Generally common knowledge is something that you don’t have to look up. It’s the obvious. Two plus two equals four. Shakespeare wrote Hamlet. The First World War was fought between 1914 and 1918. These are things which are so generally accepted you don’t have to look them up. We almost imbibe them with our mother’s milk.

Common knowledge in the Arts is really no different from common knowledge in anything else. We know that Dickens wrote Oliver Twist. We know that the first atomic bomb was dropped in 1945. These are simply things that we know, and that are related to issues within the broad disciplines in the Arts. The examples about dropping bombs, the examples about war, obviously are common knowledge in history. The examples about who wrote what, that Leonardo da Vinci painted the Mona Lisa. These are simply things almost, that you could say, we know without really knowing how we know them.

The decision as to what common knowledge is, essentially is up to the student. It does get a bit messy the closer that you focus in on an issue. If you are writing in broad terms about wars, about authorships, then you will employ common knowledge: Joseph Conrad wrote The Secret Agent or Joseph Conrad’s novel The Secret Agent because that’s simply something that you’re referring to in passing. Similarly, Shakespeare’s play Hamlet, something that you’re referring to in passing. If, however, you are focusing on a question about the authorship of novels or plays, then you might have to start referencing issues of authorship. I suppose the best examples of this would be the dispute over whether or not Shakespeare wrote those plays. A lot of people have asked whether it is conceivable that a relatively simple actor from the wilds of Warwickshire could write this fantastic poetry, and some people have come up with the answer that it’s absolutely impossible; it must have been somebody else. Now, the moment that you start focusing down on authorship, and debates about authorship, that’s really when common knowledge ceases to be a tool that you can employ, and you have to get down to referencing. You have to say, who says Shakespeare couldn’t have written those plays? And who did write those plays, given the way sentence structure, the way the poetry has been put together, in comparison with the way other poems and other sentences are put together by other playwrights of the period?

And here’s another example, going back to the issue of wars. Now, in common knowledge terms the First World War is 1914 to 1918. The Second World War is 1939 to 1945. Common knowledge that we all accept, or at least that we all accept in our part of Europe. Now, if you come from the Balkans, you may well say, well actually the First World War, or the series of conflicts that encapsulate the First World War, begin in 1912 and go on to 1922. That’s the period of the First World War for a Greek or a Turk, or any other of the Balkan peoples.

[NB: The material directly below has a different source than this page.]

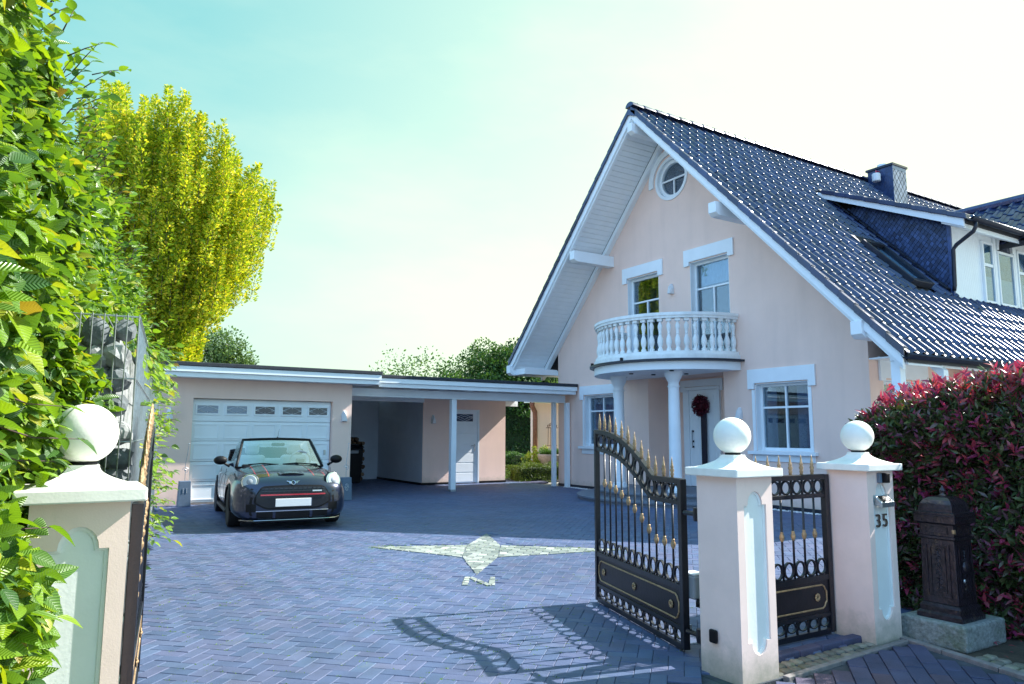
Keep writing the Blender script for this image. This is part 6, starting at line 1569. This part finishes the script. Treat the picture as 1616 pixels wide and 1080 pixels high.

With regard to the Second World War, 1939 to 1945 – well if you’re an American, the Second World War starts in 1941. If you’re Chinese and Japanese the Second World War starts in the middle of the 1930s.

Now, when you are employing, when you are investigating those perspectives, that’s when you need to start referencing. The closer that you are focusing down on an issue, the more common knowledge is beginning to be questionable; is beginning to be unpicked by your work.

Academic judgement is when you go beyond common knowledge, and when you recognise that not everybody is actually going to agree with what I’m saying here, or what I’m saying here is drawn from the judgement of other people. And when you use the judgement or the conclusions of other people, that’s when you have to start referencing. You need to say who the individual was, and there’s not a lot of point in saying, well, some historians say that , or ‘some literary critics say that’. You really ought to specify at least one or two of those literary critics. Otherwise the whole thing is left in the air. We don’t know, we who are marking your work, don’t know who you’re talking about. Well, we might know who you’re talking about, but can we be sure that you know who you’re talking about? So that’s when you need to reference.

The other thing is absolutely essential. You should not lift other people’s work – cut and paste into the middle of an assignment, an essay, or whatever – without referencing it. It is astonishing the way large numbers of people do this, and do it thinking that we won’t actually notice. Generally speaking, associate lecturers and other people do notice when the language of an essay changes. And if you take a paragraph out of an historian, or a literary critic, or an art critic, or a philosopher, and just put it in your essay without referencing it, it will almost certainly be picked up. That’s poor academic judgement on the part of the student, and it suggests probably that the student is not understanding either the issues that are being discussed, that they can’t tell the difference between common knowledge and where people are going beyond common knowledge, and actually questioning issues. That’s what a university education is all about. It’s questioning issues, often issues of common knowledge.

Now, of course, this doesn’t mean to say that you play everything safe and that you reference absolutely everything. You have to think about what you’re doing. You have to recognise that there are some things which are, if you like, common knowledge, which are unchanging. But there are other things, which are the result of careful, constructive thought.

Now you shouldn’t just lift chunks from other people’s work and put them in, because one of the key things that we are looking for is not whether you can go to Wikipedia and slice out a chunk and paste it carefully into the centre of your essay. But when you have a much more sophisticated argument, when you go beyond the common knowledge, when you’re into thinking carefully about an issue and incorporating other people’s thoughts about an issue, that’s when you need to reference.